All I know is the thing stopped for no apparent reason; nobody had lots of arguments, and everybody was just doing lots of other things. We were all still mates. There is a quote on the internet which claims that we fell out over internal legal wrangling which is just bollocks. There is no way that we couldn’t be mates because every time that we go home to Bristol, our brothers and cousins are so intertwined with each other. We have to get on with each other otherwise there would be a gang war (laughter). Can you imagine family gatherings if we didn’t (laughter).

You have mentioned the new album which we can’t go into detail about. Will you tour on the back of it once it is released?

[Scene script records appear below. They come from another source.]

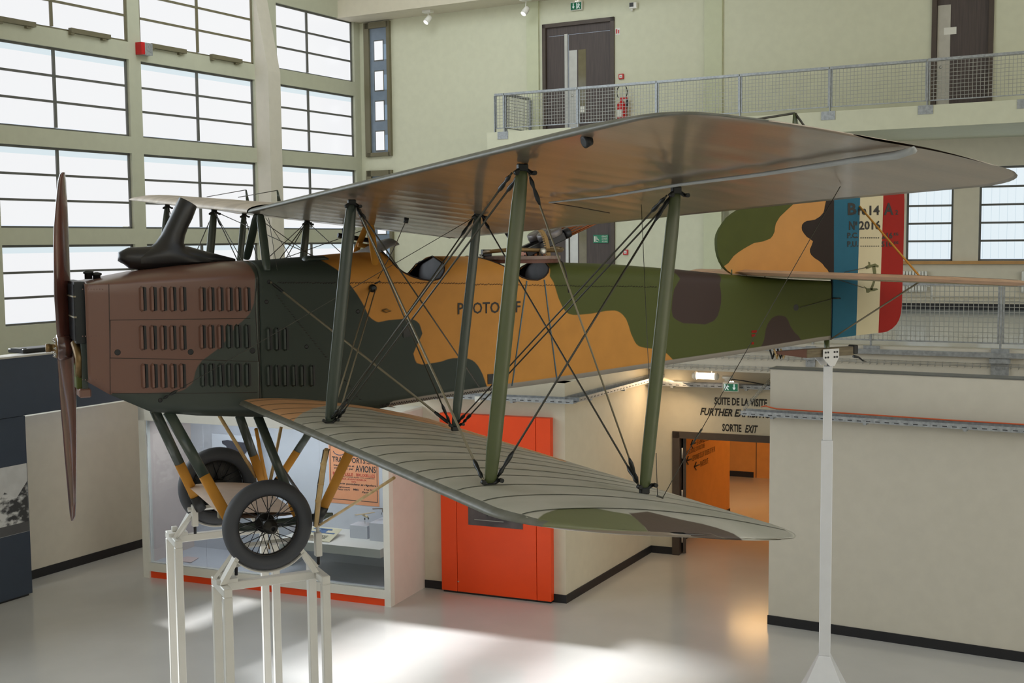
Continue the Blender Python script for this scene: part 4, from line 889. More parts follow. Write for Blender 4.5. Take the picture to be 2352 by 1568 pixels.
# gun sight bar in front of the windscreen
MB().tube([Y(776, 540, .25), Y(848, 552, .25)], .022, 10).build('fixed_gun', m_gun, AIR)
MB().tube([Y(787, 524, .25), Y(787, 542, .25)], .006, 6).build('gun_sight', m_gun, AIR)
MB().tube([Y(822, 562, .2), Y(850, 566, .2)], .02, 8).build('gun_mount', m_ochre2, AIR)
# exhaust
def ring_loft(secs, n=20):
    P = []
    for L_, R_, ry in secs:
        a, b = Y(*L_), Y(*R_); c = (a+b)/2; h = (b-a)/2
        P.append([c+h*math.cos(t)+np.array([0, 1., 0])*ry*math.sin(t) for t in np.linspace(0, 2*math.pi, n)])
    return P
secs = [((412, 453), (452, 476), .085), ((411, 455), (451, 478), .09), ((398, 482), (442, 502), .095), ((384, 510), (432, 522), .10), ((370, 538), (425, 541), .105), ((357, 557), (422, 560), .11), ((342, 570), (428, 572), .13), ((316, 580), (446, 583), .14), ((292, 592), (480, 592), .14), ((285, 606), (500, 600), .12)]
k = MB(); k.grid(ring_loft(secs)); 
k.tube([Y(278, 603), Y(282, 596), Y(296, 593), Y(330, 594), (lambda q: q)(Y(380, 592)), Y(430, 591), Y(475, 594), Y(540, 598)], [.03, .07, .088, .098, .105, .095, .06, .015], 16)
ex = k.build('exhaust_stack', m_exh, AIR)
MB().lathe((Y(412, 453)+Y(452, 476))/2+np.array([-.004, 0, -.01]), nrm(np.cross(Y(452, 476)-Y(412, 453), [0, 1, 0])), [(.07, 0), (.07, .002)], 20).build('exhaust_mouth', m_black, ex)
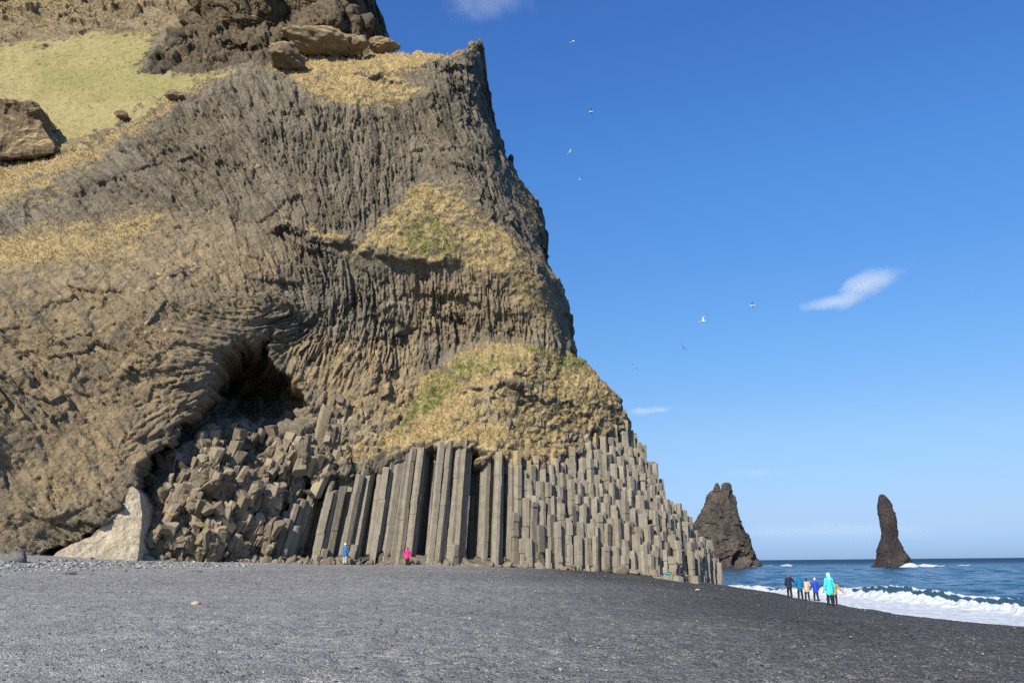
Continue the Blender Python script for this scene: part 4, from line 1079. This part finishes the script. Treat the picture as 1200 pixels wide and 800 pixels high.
def fuse(name, bm, mat, parent, voxel=0.016, noise=0.0, seed=0):
    """one continuous skin over overlapping limbs"""
    bmesh.ops.recalc_face_normals(bm, faces=bm.faces)
    me = bpy.data.meshes.new(name + '_raw'); bm.to_mesh(me); bm.free()
    o = bpy.data.objects.new(name + '_raw', me); COL.objects.link(o)
    m = o.modifiers.new('r', 'REMESH'); m.mode = 'VOXEL'; m.voxel_size = voxel
    s = o.modifiers.new('s', 'SMOOTH'); s.iterations = 3; s.factor = 0.5
    bpy.context.view_layer.update()
    ev = o.evaluated_get(bpy.context.evaluated_depsgraph_get())
    new = bpy.data.meshes.new_from_object(ev)
    bpy.data.objects.remove(o); bpy.data.meshes.remove(me)
    new.name = name
    if noise:
        V = np.empty(len(new.vertices) * 3, np.float32); new.vertices.foreach_get('co', V); V = V.reshape(-1, 3)
        N = np.empty(len(new.vertices) * 3, np.float32); new.vertex_normals.foreach_get('vector', N); N = N.reshape(-1, 3)
        V = V + N * (noise * fbm(V[:, 0], V[:, 1], V[:, 2] * 1.6, 0.11, 3, seed))[:, None]
        new.vertices.foreach_set('co', V.ravel())
    new.polygons.foreach_set('use_smooth', np.ones(len(new.polygons), bool)); new.update()
    return link(name, new, mat, parent)

M_SKIN = mat_plain('skin', (0.45, 0.27, 0.19), 0.6, 0.1, 20)
def cloth(name, c): return mat_plain('cloth_' + name, c, 0.75, 0.22, 9)
M_DARK = cloth('dark_trousers', (0.012, 0.013, 0.018)); M_BOOT = cloth('boots', (0.02, 0.018, 0.016)); M_HAIR = cloth('hair', (0.035, 0.022, 0.014))

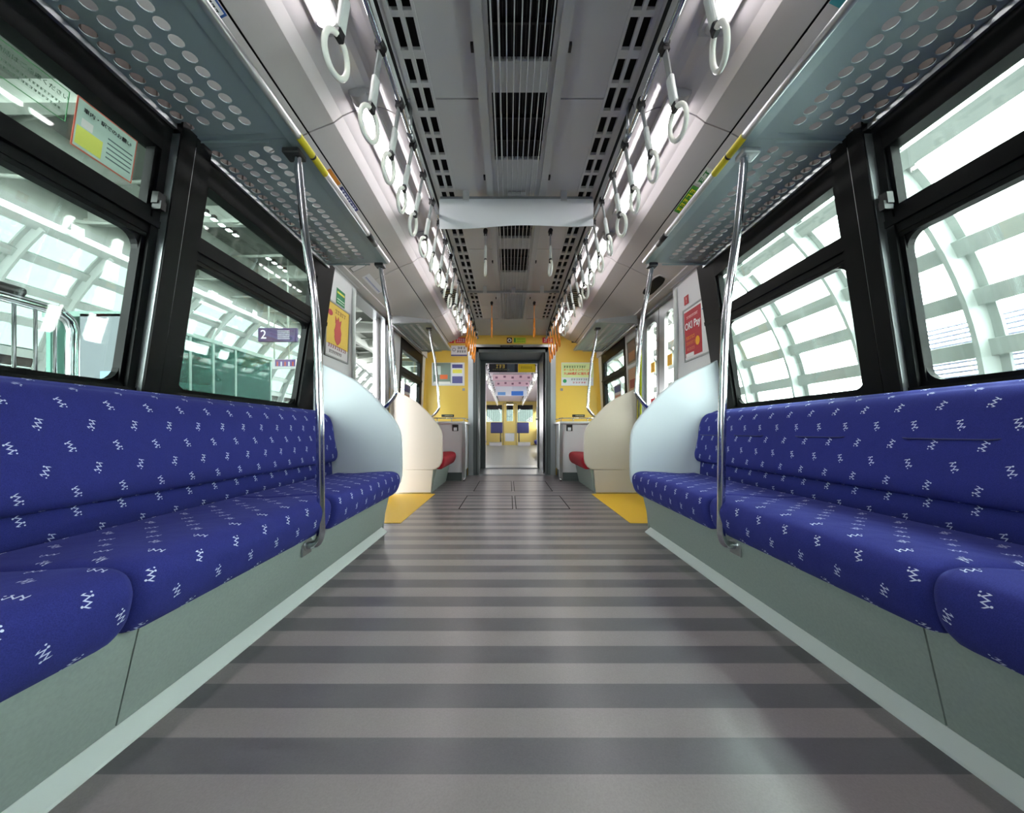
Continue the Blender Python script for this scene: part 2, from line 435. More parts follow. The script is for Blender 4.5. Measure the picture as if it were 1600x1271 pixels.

Honestly Kevin, we are touring this current thing across the world including Japan, America and Australia. The new album comes out straight away at the end of this and we have a five year plan. There is the new stuff; even more reissues next year, so there is a big plan for the next five years. It really is quite interesting. There is even a rumour that we might even get on the bloody television (laughter). The nice thing is that we have got such a tight organisation and the control that we have got of it, is cool and makes working on it really interesting.

On that note Mark let me say thank you for taking the time to speak to me and good luck with it all.

It’s been a pleasure mate, you take care.